Here is a copy of my reply from old forum:
___________________________________________________Mr Antonov,
I would like to clear up my point (in case I was not clear enough in my previous posts), and - with all due respect - to react on your notes on paints Rubens used (http://www.1art.com/tips.htm#Flemish).
I am not chemist nor conservator, though I read every article on painting technology and painting chemistry I can find, because archival quality of my painting is of great importance to me.
When I mentioned that, in my opinion, we would be more faithful to the spirit of old masters if we use the best art material available today, I meant that if old masters were alive today, they would do the same thing.
Perhaps Leonardo, who was very fond of experimenting, would try acrylics or alkyds, who knows
Every painter choose material that best suit his/her needs. My intend was not to patronize fellow artists, but I have read and heard enough on that subject (from serious artists and scholars) to participate on an open forum like this.
Since you asked me to show you available substitutes for old masters' pigments, I can only say that it is not necessary (I have never claimed that all those pigments should be substituted). Painters who lived prior to 18th century have not had a lot of reliable paints available, so their palettes consisted mostly of earths, which was good, because ochres, umbres, siennas, etc are among the most permanent pigments known.
However, some of their paints were less stable - Rose Madder (NR9), for instance.
It is a dye made from the dried roots of the herbaceous perennial rubia tinctorium. The plant was brought to Italy by the returning Crusaders, and became important as an artist's pigment after it was imported to Holland in the 16th century. It contains two organic colorants: the orange purpurin and the deep carmine alizarin. Both pigments are impermanent, but purpurin is especially fugitive.

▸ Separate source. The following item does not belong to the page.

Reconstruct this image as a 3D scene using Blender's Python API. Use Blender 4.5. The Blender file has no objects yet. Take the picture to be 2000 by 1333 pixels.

Rose Madder (Madder Lake) has a beautiful hue, but because of the reasons I have explained, I use Quinacridone Rose or some of the cool red DPP pigments (PR255, PR264).
Besides being a painter, I teach art history, but I can not say for sure anything on Rubens' palette, except what I read in scholars' papers.
I am sure your knowledge of flemish technique is considerable.
However, I doubt that Rubens used Prussian Blue (PB 27).
That, green-blue mineral (ferric ferrocyanide) color was the first modern, artificially manufactured paint. It was made by the colormaker Diesbach of Berlin in about 1704. Diesbach accidentally formed the blue pigment when experimenting with the oxidation of iron. The pigment was available to artists by 1724. Rubens died in 1640.